Anyway, in this case, there is no need to prove that the sum of two integers is an integer; its just a consequence what functions are (and/or how they work).

Case 1. On the other hand, perhaps we're viewing $\mathbb{Z}$ as a subset of $\mathbb{R}$. In this case, in principle we need to prove that the sum of two integers is an integers. This is essentially immediate from the defintion, however.

Definition. $\mathbb{Z}$ is the least subset of $\mathbb{R}$ such that:

• $1 \in \mathbb{Z}$
• $-1 \in \mathbb{Z}$
• $x+y \in \mathbb{Z}$ whenever $x,y \in \mathbb{Z}$

Notice that the sum of two integers is itself always an integer, essentially by definition (again!)

It remains to show that this thing actually exists, in other words that $\mathbb{R}$ actually has a least subset satisfying these three conditions.
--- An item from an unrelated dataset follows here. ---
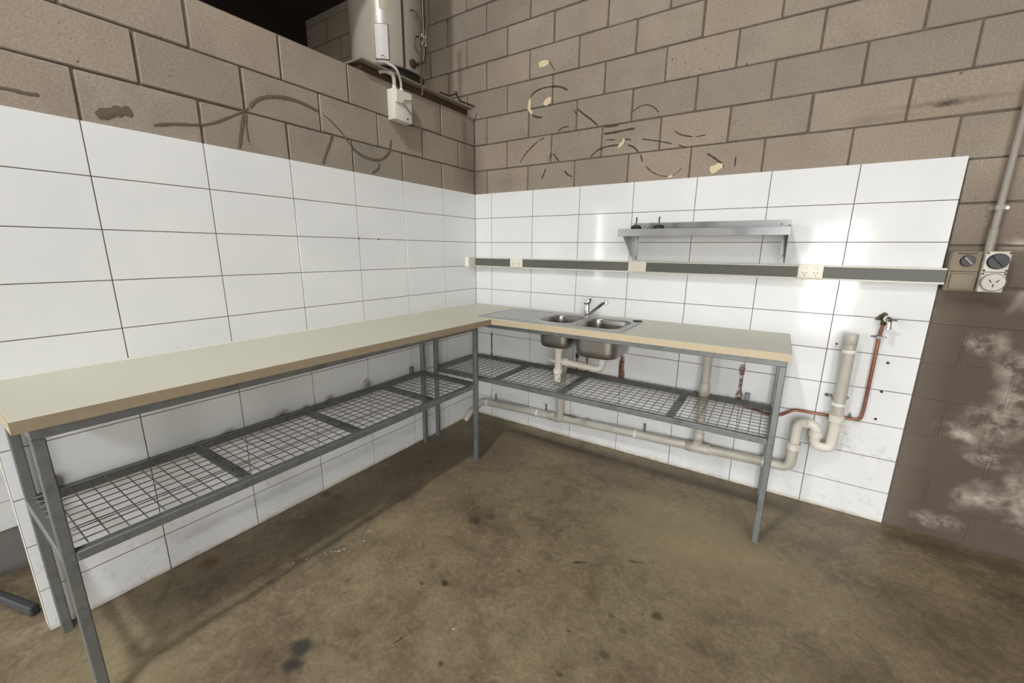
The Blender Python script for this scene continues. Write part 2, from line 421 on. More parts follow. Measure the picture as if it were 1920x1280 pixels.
# ------------------------------------------------------------------ the room shell
FL = MB().box(-4.4, 6.7, -7.3, 0.25, -0.15, 0.0).build('floor', MT['floor'], smooth=0); tag(FL, kind='structure')
tag(MB().box(-14, 18, -22, -7.3, -0.15, -0.02).build('trim_3', MT['apron'], smooth=0), kind='structure')
wb = tag(empty('wall_back', (0, 0, 0)), kind='structure')
MB().box(-2.45, 6.7, 0.016, 0.25, 0.0, 5.2).build('mortar_bed', MT['mortar'], wb, smooth=0)
MB().box(0.0, 2.972, 0.0022, 0.017, 0.0, 1.987).build('grout_bed', MT['grout'], wb, smooth=0)
MB().box(2.976, 4.6, 0.0125, 0.018, 0.0, 1.36).build('mortar_bed', MT['block'], wb, smooth=0)
wl = tag(empty('wall_left', (0, 0, 0)), kind='structure')
MB().box(-0.19, -0.016, -2.70, 0.016, 0.0, 2.586).build('mortar_bed', MT['mortar'], wl, smooth=0)
MB().box(-0.075, -0.016, -2.797, -2.70, 0.0, 2.586).build('mortar_end', MT['mortar'], wl, smooth=0)
MB().box(-0.017, -0.0022, -2.802, 0.0, 0.0, 1.987).build('grout_bed', MT['grout'], wl, smooth=0)
MB().box(-0.075, -0.0175, -2.802, -2.797, 0.0, 2.586).build('end_trim', MT['trunk_white'], wl, smooth=0)

# glazed tiles, 400 x 200, one object each
TILES = {}
def tile_mesh(wd, ht):
    key = (round(wd, 3), round(ht, 3))
    if key not in TILES:
        o = MB().box(0, wd - 0.0036, 0, 0.009, 0, ht - 0.0036).build('tile', MT['tile'], bevel=0.0009, smooth=0)
        TILES[key] = o.data; C.objects.unlink(o); bpy.data.objects.remove(o)
    return TILES[key]
zl = [1.989 - 0.2 * j for j in range(10)] + [0.0]
xl = [0.0] + [0.174 + 0.4 * k for k in range(8)]
for i in range(len(xl) - 1):
    for j in range(10):
        d = rnd.uniform(-0.0004, 0.0004)
        inst('tile', tile_mesh(xl[i + 1] - xl[i], zl[j] - zl[j + 1]), (xl[i] + 0.0018, d, zl[j + 1] + 0.0018), wb)
yl = [0.0, -0.403] + [-0.403 - 0.4 * k for k in range(1, 7)]
for i in range(len(yl) - 1):
    for j in range(10):
        d = rnd.uniform(-0.0004, 0.0004)
        o = inst('tile', tile_mesh(yl[i] - yl[i + 1], zl[j] - zl[j + 1]), (d, yl[i + 1] + 0.0018, zl[j + 1] + 0.0018), wl)
        o.rotation_euler = (0, 0, PI / 2)

# concrete blocks, 400 x 200 courses, one object each; a few worn shapes shared
BLOCKS = {}
def block_mesh(wd, var, ht=0.2):
    key = (round(wd, 3), var, ht)
    if key not in BLOCKS:
        mb = MB(); r2 = random.Random(int(wd * 1000) * 7 + var)
        j = 0.009 if var % 2 else 0.006
        mb.box(j / 2 + 0.001, wd - j / 2 - 0.001, 0, 0.06, j / 2, ht - j / 2)
        for v in mb.v:
            if v.y < 0.01:
                v.x += r2.uniform(-.0018, .0018); v.z += r2.uniform(-.0016, .0016); v.y += r2.uniform(-.0012, .0012)
        o = mb.build('block', MT['block'], bevel=0.004, smooth=0, seg=1)
        BLOCKS[key] = o.data; C.objects.unlink(o); bpy.data.objects.remove(o)
    return BLOCKS[key]
def course(parent, axis, plane, z, cuts, ht=0.2):
    for a, b in zip(cuts[:-1], cuts[1:]):
        if b - a < 0.03: continue
        m = block_mesh(b - a, rnd.randrange(4), ht)
        dd = rnd.uniform(-0.0015, 0.0015)
        if axis == 0: inst('block', m, (a, plane + dd, z), parent)
        else:
            o = inst('block', m, (plane - dd, a, z), parent); o.rotation_euler = (0, 0, PI / 2)
for k in range(0, 20):
    z = -0.028 + 0.2 * k
    x0 = 0.118 if k % 2 == 0 else 0.318
    joints = [x0 + 0.4 * m for m in range(-7, 14)]
    lo, hi = (-2.24, 4.6) if k >= 10 else (2.76, 4.6)
    cuts = [lo] + [q for q in joints if lo + 0.04 < q < hi - 0.04] + [hi]
    if k < 10 and k > 0:
        course(wb, 0, 0.009, z, [2.9755] + [q for q in cuts if q > 3.0])
    elif k == 0:
        course(wb, 0, 0.009, 0.0, [2.9755] + [q for q in cuts if q > 3.0], 0.172)
    else:
        if k in (10, 11, 12):      # these courses stop at the partition and start again behind it
            c1 = [-2.24] + [q for q in joints if -2.2 < q < -0.25] + [-0.2]
            c2 = [-0.009] + [q for q in joints if 0.03 < q < hi - 0.04] + [hi]
            course(wb, 0, 0.009, z, c1); course(wb, 0, 0.009, z, c2)
        else:
            course(wb, 0, 0.009, z, cuts)
for k in (10, 11, 12):
    z = -0.028 + 0.2 * k
    y0 = -0.0 if k % 2 == 0 else -0.2
    joints = [y0 - 0.4 * m + 0.005 for m in range(0, 9)]
    cuts = sorted([-2.798] + [q for q in joints if -2.76 < q < -0.03] + [0.008])
    course(wl, 1, -0.009, z, cuts, 0.2 if k < 12 else 0.214)

# dried adhesive beads and filler dabs left on the blocks
def ribbon(name, parent, ax, plane, sign, pts, width, mat, thick=0.0022):
    """soft flat bead along a polyline on a wall plane"""
    P = [Vector((a, b)) for a, b in pts]
    for _ in range(2):
        Q = [P[0]]
        for a, b in zip(P[:-1], P[1:]): Q += [a * 0.75 + b * 0.25, a * 0.25 + b * 0.75]
        Q.append(P[-1]); P = Q
    L, Rr, Mid = [], [], []
    n = len(P); r2 = random.Random(len(pts) * 31 + int(pts[0][0] * 1000))
    for i, p in enumerate(P):
        t = (P[min(i + 1, n - 1)] - P[max(i - 1, 0)]); t.normalize(); nn = Vector((-t.y, t.x))
        e = min(1.0, (i + 0.6) / 3.0, (n - i - 0.4) / 3.0)
        wdt = width * 0.5 * (0.55 + 0.45 * e) * r2.uniform(0.75, 1.2)
        L.append(p + nn * wdt); Rr.append(p - nn * wdt); Mid.append(p)
    def W(p, d):
        q = [p.x, p.y]; q.insert(ax, plane + sign * d); return q
    vs = [W(p, 0.0) for p in L] + [W(p, thick) for p in Mid] + [W(p, 0.0) for p in Rr]
    fs = []
    for i in range(n - 1):
        fs += [(i, i + 1, n + i + 1, n + i), (n + i, n + i + 1, 2 * n + i + 1, 2 * n + i)]
    MB().add(vs, fs).build(name, mat, parent, smooth=60)
LT = [([(-2.175, 2.025), (-2.1, 2.048), (-2.032, 2.059), (-1.972, 2.073), (-1.906, 2.108), (-1.807, 2.172), (-1.78, 2.192)], .011),
      ([(-1.773, 2.197), (-1.759, 2.221), (-1.72, 2.255), (-1.658, 2.281), (-1.572, 2.297), (-1.49, 2.294), (-1.405, 2.275)], .017),
      ([(-1.378, 2.266), (-1.333, 2.246), (-1.26, 2.195), (-1.203, 2.135), (-1.173, 2.111), (-1.109, 2.088), (-1.005, 2.084), (-0.941, 2.118), (-0.9, 2.168), (-0.889, 2.235)], .017),
      ([(-1.804, 2.166), (-1.824, 2.087), (-1.845, 1.998)], .018), ([(-1.792, 2.165), (-1.803, 2.099), (-1.797, 2.032)], .009),
      ([(-1.326, 2.172), (-1.345, 2.124), (-1.381, 2.052), (-1.403, 2.0)], .018), ([(-0.996, 2.072), (-1.002, 2.039), (-1.059, 2.001)], .018),
      ([(-2.35, 2.018), (-2.318, 2.035), (-2.281, 2.052), (-2.261, 2.055), (-2.24, 2.062)], .036), ([(-2.62, 2.04), (-2.584, 2.045), (-2.554, 2.046), (-2.527, 2.043), (-2.494, 2.048)], .014)]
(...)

We can prove this from accepted mathematical principles as follows.

• Let $\mathbb{Z}$ denote the intersection of all subsets of $\mathbb{R}$ satisfying the above three condtions.
• Show that $\mathbb{Z}$ must itself satisfy these conditions.
• Show that if a subset $J$ of $\mathbb{R}$ satisfies these conditions, then $\mathbb{Z} \subseteq J$.